MTN Nigeria topped the list with a combined foreign exchange loss of about N1.03 trillion, representing 23.7per cent increase over N834.28billion in 2023. With over N1.03 trillion foreign exchange loss in 2024, MTN Nigeria posted N550.33 billion loss in 2024 from N177.89 billion loss declared in 2023.
According to the telecommunication giant, the improved liquidity in the foreign exchange market has enabled it to reduce its outstanding LC US$ obligations by 95 per cent to approximately $20.8 million, tapering the impact of future naira depreciation and the associated finance costs.
“The reduction accounted for approximately 86 per cent of the realised net forex losses of N561.9 billion recorded in the period, while the unrealised portion amounted to N363.4 billion,” the company added.
The CEO, MTN Nigeria, Mr. Karl Toriola in statement stated that, “In the foreign exchange market, the naira depreciated to N1,535/$ by the end of 2024 (from N907.1/$ on 31 December 2023), as businesses and consumers continued to grapple with escalating costs.
“However, we took some comfort from the improvement in US dollar liquidity in the foreign exchange market and reduced volatility over the course of the year, as the naira exchange rate held relatively stable through H2 2024.”
He noted that these headwinds significantly impacted MTN Nigeria’s costs, particularly those related to tower leases and other foreign currency obligations.
“Notwithstanding, through our focus on commercial execution and operational efficiencies, MTN Nigeria delivered a robust topline performance and an encouraging H2 improvement in the bottom line,” he added.
Dangote Cement and Sugar divisions incurred a combined N458.23 billion in 2024, about 36.26 per cent increase over N336.27billion in 2023.
While Dangote Cement declared N249.3billion foreign exchange loss in 2024, up by 52 per cent from N164.08billin in 2023, Dangote Sugar refinery posted N208.2billion foreign exchange loss in 2024, a growth oof 21.3 per cent from N172.2billion declared in 2023.
Nestle Nigeria and Nigerian Breweries also join the list of heavily impacted companies, with N290.7 billion and N157.59billion foreign exchange losses in 2024, respectively.
The declared foreign exchange losses led to Nestle Nigeria announced N221.6 billion loss before tax in 2024 from N104.03billion loss before tax in 2023, while Nigerian Breweries posted N182.92 billion loss before tax in 2024 from N145.22 billion in 2023.
The CEO/Managing Director, Nestlé Nigeria, Mr. Wassim Elhusseini stated that net profit and equity were impacted by high finance costs associated with the revaluation of the company’s foreign currency obligations, due to an unprecedented devaluation of the Naira.

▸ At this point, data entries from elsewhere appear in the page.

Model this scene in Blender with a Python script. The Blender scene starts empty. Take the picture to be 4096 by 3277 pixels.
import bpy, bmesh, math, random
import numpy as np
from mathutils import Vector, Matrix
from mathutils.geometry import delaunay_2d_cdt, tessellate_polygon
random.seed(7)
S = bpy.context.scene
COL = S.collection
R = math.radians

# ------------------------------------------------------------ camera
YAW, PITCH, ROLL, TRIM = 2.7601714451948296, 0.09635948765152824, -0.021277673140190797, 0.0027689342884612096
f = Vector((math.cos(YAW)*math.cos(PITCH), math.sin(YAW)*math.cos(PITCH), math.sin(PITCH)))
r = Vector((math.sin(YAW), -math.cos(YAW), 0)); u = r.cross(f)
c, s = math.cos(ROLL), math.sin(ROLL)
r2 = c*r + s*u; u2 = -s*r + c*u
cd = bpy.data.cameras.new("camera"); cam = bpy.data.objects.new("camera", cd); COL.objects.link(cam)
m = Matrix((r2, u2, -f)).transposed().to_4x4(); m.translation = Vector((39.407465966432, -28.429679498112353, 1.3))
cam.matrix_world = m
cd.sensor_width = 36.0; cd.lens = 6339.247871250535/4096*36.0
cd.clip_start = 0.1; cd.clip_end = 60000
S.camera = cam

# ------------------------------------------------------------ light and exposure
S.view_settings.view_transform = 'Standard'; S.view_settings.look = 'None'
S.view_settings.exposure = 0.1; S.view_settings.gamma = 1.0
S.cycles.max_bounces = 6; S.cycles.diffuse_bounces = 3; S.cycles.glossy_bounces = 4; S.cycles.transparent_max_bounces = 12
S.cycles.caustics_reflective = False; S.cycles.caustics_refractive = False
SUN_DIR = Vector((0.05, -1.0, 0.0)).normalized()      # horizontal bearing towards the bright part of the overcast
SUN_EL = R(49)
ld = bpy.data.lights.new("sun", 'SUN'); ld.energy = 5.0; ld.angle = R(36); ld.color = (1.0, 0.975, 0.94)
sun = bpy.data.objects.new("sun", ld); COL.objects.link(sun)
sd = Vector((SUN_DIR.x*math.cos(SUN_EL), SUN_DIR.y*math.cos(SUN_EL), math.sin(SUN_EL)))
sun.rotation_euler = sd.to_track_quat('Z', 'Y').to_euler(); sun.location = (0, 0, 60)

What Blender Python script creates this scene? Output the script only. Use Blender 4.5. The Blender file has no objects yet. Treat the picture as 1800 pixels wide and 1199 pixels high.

Commenting on these companies 2024 foreign exchange losses, the Vice President Highcap Securities Limited, Mr. David Adnori stated the companies with significant foreign currency debt exposure face heightened risks when the naira depreciates.
“With the naira’s depreciation, the cost of servicing foreign currency debt escalates, consuming a larger portion of their revenue,” he said.
This increase in debt servicing costs can lead to tighter financial conditions and reduced profitability, potentially increasing default risks. Such financial instability can affect the banking sector and overall financial stability.
He noted the impact of currency instability on investment adding, “uncertainty regarding the financial health of major companies and currency stability might deter investment, causing both domestic and foreign investors to adopt a ‘wait and see’ approach.
“This hesitation can delay or reduce the capital inflows that are essential for economic growth. Moreover, companies burdened by foreign exchange losses might freeze hiring or reduce their workforce to cut costs, which could adversely affect employment levels.”
Analysts said Nigerian businesses have faced considerable challenges due to substantial foreign exchange losses, mainly due to the depreciation of the naira against major currencies.
“This foreign exchange challenge has resulted in a series of net losses for numerous enterprises, undermining shareholders’ equity in some instances,” sais Chief Operating Officer of InvestData Consulting Limited, Mr. Ambrose Omordion noted that
He also highlighted the broader impact on shareholders, who have traditionally relied on dividend payouts from these businesses.
“The inability to offset losses has hindered dividend distributions, impacting shareholders’ returns and expectations,” he said.